■ Records shown ■
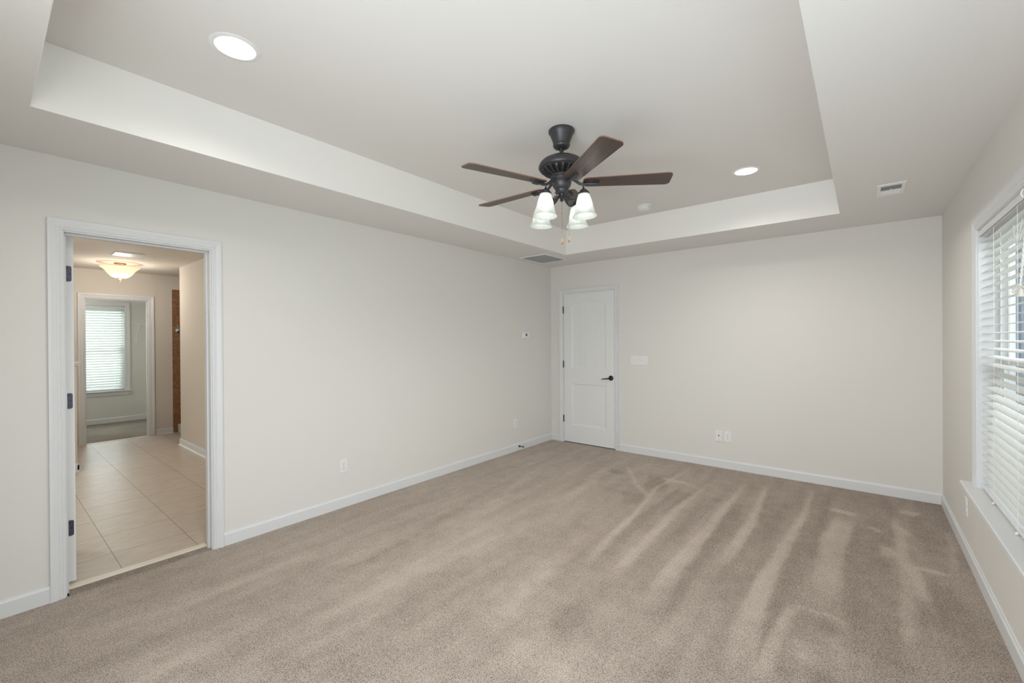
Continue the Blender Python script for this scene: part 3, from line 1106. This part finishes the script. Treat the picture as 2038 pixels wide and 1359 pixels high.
mh = MB().lathe(L([(.0, 2.553), (.030, 2.552), (.065, 2.549), (.095, 2.542), (.120, 2.529), (.136, 2.513), (.1435, 2.497), (.1445, 2.487), (.140, 2.479), (.136, 2.478), (.1365, 2.474), (.131, 2.471), (.118, 2.468), (.0, 2.468)]), 72).build('motor_housing', M_FAN, fan, smooth=True)
MB().lathe(L([(.0, 2.469), (.106, 2.469), (.062, 2.436), (.0, 2.436)]), 48).build('vent_core', M_FANDARK, mh, smooth=True)
g = MB()
for i in range(20):
    a = 2 * PI * i / 20
    c_, s_ = math.cos(a), math.sin(a)
    def rp(r, t, h): return (r * c_ - t * s_, r * s_ + t * c_, z(h))
    w0 = .0105
    pr = [(.129, 2.473), (.120, 2.458), (.098, 2.445), (.066, 2.435), (.060, 2.440), (.090, 2.455), (.106, 2.470)]
    lo_ = [g.bm.verts.new(rp(r, -w0 / 2 * (r / .12) - .001, h)) for r, h in pr]
    hi_ = [g.bm.verts.new(rp(r, w0 / 2 * (r / .12) + .001, h)) for r, h in pr]
    g.bm.faces.new(lo_); g.bm.faces.new(list(reversed(hi_)))
    for k in range(len(pr)):
        l_ = (k + 1) % len(pr)
        g.bm.faces.new((lo_[k], lo_[l_], hi_[l_], hi_[k]))
g.build('vent_ribs', M_FAN, mh)
MB().lathe(L([(.0, 2.441), (.066, 2.441), (.068, 2.436), (.066, 2.428), (.059, 2.424), (.057, 2.412), (.057, 2.402), (.0, 2.402)]), 48).build('flywheel', M_FAN, fan, smooth=True)
MB().lathe(L([(.0, 2.403), (.058, 2.403), (.0605, 2.398), (.060, 2.390), (.0575, 2.378), (.051, 2.363), (.0435, 2.355), (.0405, 2.353), (.0415, 2.349), (.0385, 2.339), (.0335, 2.331), (.026, 2.325), (.021, 2.322), (.0, 2.322)]), 48).build('switch_housing', M_FAN, fan, smooth=True)
MB().lathe(L([(.0, 2.326), (.019, 2.325), (.018, 2.318), (.014, 2.312), (.017, 2.306), (.0155, 2.297), (.009, 2.293), (.0115, 2.287), (.0125, 2.283), (.005, 2.276), (.0, 2.273)]), 24).build('finial', M_FAN, fan, smooth=True)

# one blade with its iron, then four copies
TH0 = yaw * -1
def blade_dir(deg):
    # angle measured from the camera's right towards its forward direction
    a = math.radians(deg)
    rx, ry = math.cos(yaw), -math.sin(yaw)
    fx, fy = math.sin(yaw), math.cos(yaw)
    return math.atan2(math.cos(a) * ry + math.sin(a) * fy, math.cos(a) * rx + math.sin(a) * fx)
def outline():
    pts = []
    r0, r1, w0, w1 = .132, .662, .050, .0665
    def cnr(cx, cy, r, a0, a1, n=7):
        return [(cx + r * math.cos(a0 + (a1 - a0) * k / n), cy + r * math.sin(a0 + (a1 - a0) * k / n)) for k in range(n + 1)]
    pts += cnr(r1 - .028, -w1 + .028, .028, -PI / 2, 0)
    pts += cnr(r1 - .028, w1 - .028, .028, 0, PI / 2)
    pts += cnr(r0 + .034, w0 - .034, .034, PI / 2, PI)
    pts += cnr(r0 + .034, -w0 + .034, .034, PI, 1.5 * PI)
    return pts
PITCH = math.radians(-9.5)
bl0 = MB().prism(outline(), lambda a, b, t: (a, b, t), -.003, .003, 0, 1).build('fan_blade', [M_BLADE, M_EDGE], fan)
def pt(p): return p
ir = MB()
ir.tube([(.050, 0, .034), (.072, 0, .024), (.092, 0, .006), (.112, 0, -.010), (.140, 0, -.014), (.165, 0, -.010)], [.012, .0105, .009, .0085, .009, .010], 12)
pd = []
for k in range(28):
    a = 2 * PI * k / 28
    pd.append((.192 + .042 * math.cos(a), .021 * math.sin(a) * (1 + .12 * math.cos(a))))
ir.prism(pd, lambda a, b, t: (a, b, t), -.0085, -.003)
ir.tube([(.156, 0, -.010), (.180, 0, -.0135), (.212, 0, -.0135), (.228, 0, -.008)], [.006, .0115, .0115, .004], 12)
iron0 = ir.build('blade_iron', M_FAN, bl0, smooth=True)
scr = [MB().lathe([(0, -.0115), (.004, -.0105), (.005, -.0085), (0, -.0085)], 14, Matrix.Translation((a, b, 0))).build('screw', M_IRON, bl0, smooth=True) for a, b in ((.172, .014), (.172, -.014))]
ANG = [(-6.5, 2.391), (67.5, 2.385), (141.5, 2.379), (210.5, 2.374), (-74.8, 2.371)]      # the wheel sits very slightly out of true
for i, (d, BZ) in enumerate(ANG):
    o = bl0
    if i:
        o = bl0.copy(); C.objects.link(o); o.parent = fan
        for ch in (iron0, *scr):
            c_ = ch.copy(); C.objects.link(c_); c_.parent = o
    o.matrix_local = Matrix.Translation((0, 0, z(BZ))) @ Matrix.Rotation(blade_dir(d), 4, 'Z') @ Matrix.Rotation(PITCH, 4, 'X')

# four lamps
LAMP_W = 6.0
RL = .163
TH = -43.0
for k in range(4):
    az = blade_dir(TH + 90 * k)
    T = Matrix.Translation((0, 0, 0)) @ Matrix.Rotation(az, 4, 'Z')
    lp = empty('lamp', (0, 0, 0)); lp.parent = fan
    lp.matrix_local = T
    # scrolled arm
    pts, rad = [], []
    for t in range(17):
        u = t / 16
        pts.append((.018 + (.138 - .018) * u, 0, z(2.314 - .036 * math.sin(PI * min(1, u * .95)) - .018 * u)))
        rad.append(.0066 - .001 * u)
    ar = MB().tube(pts, rad, 10)
    ar.tube([(.062 + .012 * math.cos(a), 0, z(2.303) + .012 * math.sin(a)) for a in [PI * .3 + 1.5 * PI * j / 14 for j in range(15)]], .0034, 8)
    ar.build('arm', M_FAN, lp, smooth=True)
    til = Matrix.Translation((.161, 0, z(2.306))) @ Matrix.Rotation(math.radians(-3), 4, 'Y')
    ft = MB().lathe([(.0, .034), (.004, .034), (.0065, .030), (.0035, .025), (.006, .018), (.0065, .014), (.012, .008), (.020, .002), (.024, -.003), (.026, -.008), (.032, -.011), (.035, -.018), (.035, -.024), (.0, -.024)], 40, til)
    ft.build('fitter', M_FAN, lp, smooth=True)
    def sh(n_, inner):
        pr = [(.0325, -.018), (.0350, -.028), (.0400, -.045), (.0450, -.062), (.0495, -.082), (.0530, -.102), (.0562, -.119), (.0600, -.134), (.0660, -.146), (.0715, -.154), (.0735, -.157)]
        if inner: return [(r - .0025, h) for r, h in reversed(pr)]
        return pr
    prf = sh(0, 0) + sh(0, 1)
    g = MB()
    n = 96
    rings = []
    for ri, (r, h) in enumerate(prf):
        ring = []
        for j in range(n):
            a = 2 * PI * j / n
            rr = r * (1 + .014 * math.cos(24 * a)) if r > .036 else r
            hh = h
            ring.append(g.bm.verts.new(til @ Vector((rr * math.cos(a), rr * math.sin(a), hh))))
        rings.append(ring)
    for a_, b_ in zip(rings, rings[1:]):
        for j in range(n):
            l_ = (j + 1) % n
            g.bm.faces.new((a_[j], a_[l_], b_[l_], b_[j]))
    s_o = g.build('lamp_shade', M_SHADE, lp, smooth=True, angle=60)
    s_o['label'] = 'lit frosted ribbed glass shade'
    MB().lathe([(.0, -.024), (.013, -.026), (.014, -.050), (.024, -.075), (.029, -.095), (.026, -.115), (.014, -.128), (.0, -.132)], 28, til).build('bulb', M_BULB, lp, smooth=True)
    pl = bpy.data.lights.new('lamp_light', 'SPOT')
    pl.energy = LAMP_W
    pl.spot_size = math.radians(160)
    pl.spot_blend = 1.0
    pl.color = (1.0, 0.93, 0.82)
    pl.shadow_soft_size = .05
    po = bpy.data.objects.new('lamp_light', pl); C.objects.link(po)
    po.location = Matrix.Translation((FX, FY, ZT)) @ T @ til @ Vector((0, 0, -.175))

# pull chains with wooden fobs (lateral, forward offsets from the fan axis)
def off(lat, fw):
    return (lat * math.cos(yaw) + fw * math.sin(yaw), -lat * math.sin(yaw) + fw * math.cos(yaw))
for lat, fw, ztop, zf in ((.001, 0, 2.276, 2.016), (.042, -.015, 2.345, 2.025)):
    ox, oy = off(lat, fw)
    chn = empty('pull_chain', (ox, oy, 0)); chn.parent = fan
    g = MB()
    g.tube([(0, 0, z(ztop)), (0, 0, z(zf + .030))], .0009, 6)
    if lat > .02:
        sx, sy = off(.028 - .047, .008)
        g.tube([(sx, sy, z(2.354)), (0, 0, z(2.345))], .0022, 6)
    else:
        g.lathe([(0, .003), (.0026, .0015), (.0026, -.0015), (0, -.003)], 10, Matrix.Translation((0, 0, z(2.200))))
    g.build('chain', M_CHAIN, chn)
    MB().lathe([(0, z(zf + .036)), (.0022, z(zf + .034)), (.0030, z(zf + .024)), (.0062, z(zf + .008)), (.0064, z(zf + .000)), (.0045, z(zf - .006)), (0, z(zf - .008))], 20).build('fob', M_FOB, chn, smooth=True)

# ------------------------------------------------------------------ recessed downlights
def downlight(x, y, label):
    root = empty('downlight', (x, y, ZT), label=label, cat='ceiling light', group='recessed downlights in the tray ceiling')
    MB().lathe([(.079, .002), (.079, -.003), (.096, -.003), (.099, -.0005), (.099, .0005)], 56, cap=False).build('trim_ring', M_PLATE, root, smooth=True)
    MB().lathe([(.079, -.003), (.072, .020), (.062, .055), (.060, .090)], 56, cap=False).build('baffle', M_CANTRIM, root, smooth=True)
    MB().lathe([(0, .062), (.036, .063), (.050, .068), (.053, .075), (0, .075)], 40).build('bulb', M_CANLENS, root, smooth=True)
    return root
downlight(*CANS[0], 'lit downlight in the tray ceiling nearest the photographer, upper left')
downlight(*CANS[1], 'lit downlight in the tray ceiling near the far wall, right of the fan')
for x, y in CANS:
    l_ = bpy.data.lights.new('downlight_light', 'SPOT')
    l_.energy = 52 if x > 2 else 36; l_.color = (1, .96, .90); l_.spot_size = math.radians(160); l_.spot_blend = 1.0; l_.shadow_soft_size = .06
    o = bpy.data.objects.new('downlight_light', l_); C.objects.link(o); o.location = (x, y, ZT - .006)

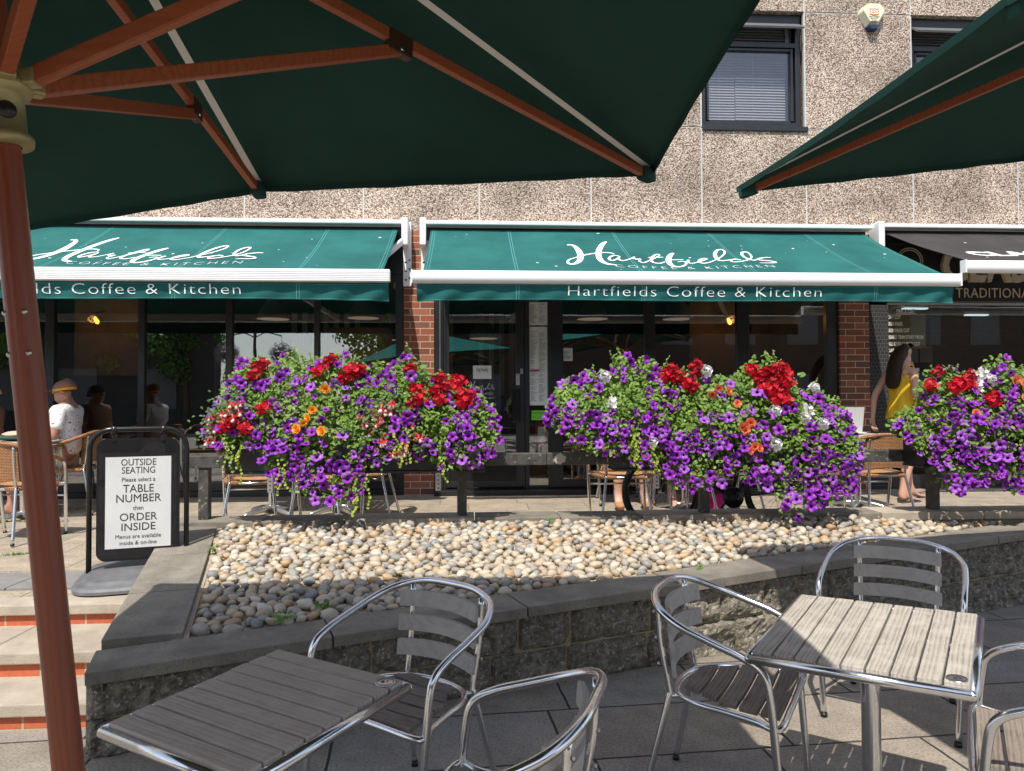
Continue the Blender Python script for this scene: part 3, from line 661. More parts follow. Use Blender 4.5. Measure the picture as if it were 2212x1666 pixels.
def awning(name, lab, x0, x1, fab, bar_round, seams, loff=None, brk=('L', 'R'), dz=0, zf=None, script=True, vtext=None, vx=None, big=None, valance=True):
    zf = zf if zf is not None else AZF; zb = AZB+dz; L = math.hypot(AYB-AYF, zb-zf); nrm = Vector((0, -(zb-zf)/L, (AYB-AYF)/L)); dn = Vector((0, (AYB-AYF)/L, (zb-zf)/L))
    A = thing(name, lab, 'awning', ((x0+x1)/2, BY, 2.3), group='awnings along the shopfronts')
    F0 = Vector((0, AYF, zf))
    def pf(x, s, h=0):                                             # s metres up the fabric
        sag = -.022*math.sin(math.pi*min(1, max(0, s/L)))+.004*math.sin(x*5.5)*math.sin(s*2)+.007*noise.noise(Vector((x*2.2, s*1.6, x0)))
        return Vector((x, 0, 0))+F0+dn*s+nrm*(h+sag)
    fb = MB(); fb.grid(lambda u, v: pf(x0+.05+u*(x1-x0-.10), v*L), 40, 12)
    fb.grid(lambda u, v: pf(x1-.05-u*(x1-x0-.10), v*L, -.004), 40, 12)
    sm = MB()
    for xs in seams:
        for dx in (-.012, .012): sm.grid(lambda u, v: pf(xs+dx-.002+u*.004, .01+v*(L-.02), .0022), 1, 14)
    for xs in (x0+.075, x0+.10, x1-.075, x1-.10): sm.grid(lambda u, v: pf(xs-.0015+u*.003, .01+v*(L-.02), .0022), 1, 14)
    r_ = random.Random(int(x0*10)); sp = MB()
    for k in range(26):
        x, s, q = r_.uniform(x0+.2, x1-.2), r_.uniform(.1, L-.1), r_.choice((.004, .005, .006, .011)); n = 7
        sp.add([pf(x, s, .0026)]+[pf(x+q*1.6*math.cos(6.283*i/n)*r_.uniform(.7, 1.2), s+q*math.sin(6.283*i/n)*r_.uniform(.7, 1.2), .0024) for i in range(n)], [[0, 1+i, 1+(i+1) % n] for i in range(n)])
    fb.add(sm.v, sm.f, 1); fb.add(sp.v, sp.f, 2); fb.build('fabric', [fab, STITCH if fab is TEAL else GREYFRAME, WHITEV], A, True)
    # cassette, bar, arms
    c = MB(); c.span((x0-.02, 7.97, zb+.042), (x1+.02, BY, zb+.088), bev=.014); c.span((x0, 8.12, zb-.10), (x1, BY-.002, zb+.040), mi=1); c.build('cassette', [WHITE, BLACKP], A, True)
    b = MB()
    if bar_round:
        b.grid(lambda u, v: Vector((x0-.045+u*(x1-x0+.09), AYF-.035-.050*math.sin(v*6.2832)*(1 if math.sin(v*6.2832) > 0 else .7), zf-.056+.062*math.cos(v*6.2832))), 2, 28)
        for xx in (x0-.046, x1+.046): b.span((xx-.006, AYF-.084, zf-.118), (xx+.006, AYF, zf+.006), bev=.003)
    else:
        b.span((x0-.04, AYF-.07, zf-.108), (x1+.02, AYF, zf+.008), bev=.012)
        for k in range(6): b.span((x0-.04, AYF-.076, zf-.100+k*.016), (x1+.02, AYF-.07, zf-.092+k*.016))
    b.build('front_bar', [WHITE], A, True)
    for xs, sg in ((x0+.9, 1), (x1-.9, -1)):
        a = MB(); e = Vector((xs+sg*.55, (AYB+AYF)/2+.1, (zb+zf)/2-.17)); a.bar((xs, 8.03, zb-.12), e, .05, .07, bev=.01); a.bar(e, (xs+sg*.1, AYF+.02, zf-.09), .045, .06, bev=.01); a.build('folding_arm', [WHITE], A, True)
    for side in brk:
        xa = x0-.035 if side == 'L' else x1+.03
        k = MB(); xq = xa+.055 if side == 'L' else xa-.0
        k.span((min(xa, xq)-.03, 8.13, zb-.62), (max(xa, xq)+.06, 8.185, zb+.10), bev=.004); k.span((xa-.035, 7.96, zb-.19), (xa+.035, 8.14, zb+.112), bev=.012)
        if side == 'R': k.bar((xa-.02, 8.0, zb-.14), (xa-.22, 7.45, zb-.48), .04, .06, bev=.006)
        bk = k.build('bracket', [WHITE], A, True); h_ = MB()
        for q in range(3): h_.span((xa-.012, 8.126, zb-.36-q*.1), (xa+.012, 8.1305, zb-.345-q*.1)); h_.tube([(xa+.04, 8.131, zb-.33-q*.1), (xa+.04, 8.124, zb-.33-q*.1)], .010, 8)
        h_.build('bolt_holes', [BLACKP], bk, True)
    if valance:
        r2 = random.Random(9); zt, hh = zf-.112, .150
        def vf(u, v):
            x = x0-.005+u*(x1-x0+.01); ed = math.exp(-min(u, 1-u)*14)
            return Vector((x, AYF-.03+v*.02+(.006+.022*ed)*v*math.sin(x*19+v*3.5)+.006*v*noise.noise(Vector((x*4, v*2, 3))), zt-v*hh-.012*ed*v+.004*v*math.sin(x*2.2)))
        vb = MB(); vb.grid(vf, 200, 8); vb.grid(lambda u, v: vf(1-u, v)+Vector((0, .003, 0)), 200, 8)
        s2 = MB(); s2.grid(lambda u, v: vf(u, .10+v*.012)+Vector((0, -.003, 0)), 200, 1); s2.grid(lambda u, v: vf(u, .93+v*.010)+Vector((0, -.003, 0)), 200, 1)
        for xs in seams:
            for dx in (-.012, .012): s2.grid(lambda u, v: vf((xs+dx+u*.004-x0)/(x1-x0), v)+Vector((0, -.003, 0)), 1, 8)
        vb.add(s2.v, s2.f, 1); vb.build('valance', [fab, STITCH], A, True)
        if vtext:
            me = text_mesh(vtext, .136, .001, spacing=1.12, bold=-.0022, width=vx[1]-vx[0]); me.transform(Matrix.Translation(((vx[0]+vx[1])/2, 0, 0)) @ STAND)
            for v in me.vertices:
                z = v.co.z; y = v.co.y; q = vf((v.co.x-x0)/(x1-x0), (hh-.040-z)/hh); v.co = q+Vector((0, -.004+y, 0))-A.location
            me.materials.clear(); me.materials.append(WHITEV); link('lettering', me, A)
    if loff is not None:
        logo_mesh(lambda u, v, h: pf(u+loff, v+.02, h+.001)).build('lettering', [WHITEV], A, True)
        me = text_mesh('COFFEE & KITCHEN', .105, .0008, spacing=1.4, bold=-.003, width=(LX1-LX0)*.74); xm = LX0+(LX1-LX0)*.58
        for v in me.vertices:
            u = v.co.x; s = v.co.y*1.35
            v.co = pf(u+xm+loff, LV0-.030+.045*math.cos(u/(LX1-LX0)*6.0+3.6)+s, .0042+v.co.z)-A.location
        me.materials.clear(); me.materials.append(WHITEV); link('lettering', me, A)
    if big:
        me = text_mesh(big[0], big[2], .001, sx=1.15, bold=.012, align='LEFT')
        for v in me.vertices: v.co = pf(v.co.x+big[1], big[3]+v.co.y*1.1, .003+v.co.z)-A.location
        me.materials.clear(); me.materials.append(WHITEV); link('lettering', me, A)
    return A
lf = on_fab(537, 570.5)[0]-on_fab((2150+1742*.5425)/1.84448, (900+266*.5425)/1.84448)[0]
awning('awning', 'teal cafe awning with smooth white bar, between the two brick piers', -.47, 4.62, TEAL, True, [.45, 1.62, 2.72, 3.85], 0, ('L',), vtext='Hartfields Coffee & Kitchen', vx=(at(1228, 632, Y=6.6).x, at(1776, 636, Y=6.6).x))
awning('awning', 'teal cafe awning with ribbed white bar at left, behind the parasol pole', -7.6, -.735, TEAL, False, [-6.2, -5.0, -3.85, -2.65, -1.55], lf, ('R',), vtext='Hartfields Coffee & Kitchen', vx=(at(517, 622, Y=6.6).x-2.38, at(517, 622, Y=6.6).x))
awning('awning', 'black barber awning with white letters at the far right', 4.76, 9.0, BLACKFAB, True, [6.2, 7.6], None, ('L',), dz=.02, zf=2.83, big=('CLASS', at(2105, 545, Y=6.95).x+.02, .30, .36), valance=False)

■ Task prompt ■
Report all lines of the data that include the word "script".

■ The completed task ■
Continue the Blender Python script for this scene: part 3, from line 1106. This part finishes the script. Treat the picture as 2038 pixels wide and 1359 pixels high.
Continue the Blender Python script for this scene: part 3, from line 661. More parts follow. Use Blender 4.5. Measure the picture as if it were 2212x1666 pixels.
def awning(name, lab, x0, x1, fab, bar_round, seams, loff=None, brk=('L', 'R'), dz=0, zf=None, script=True, vtext=None, vx=None, big=None, valance=True):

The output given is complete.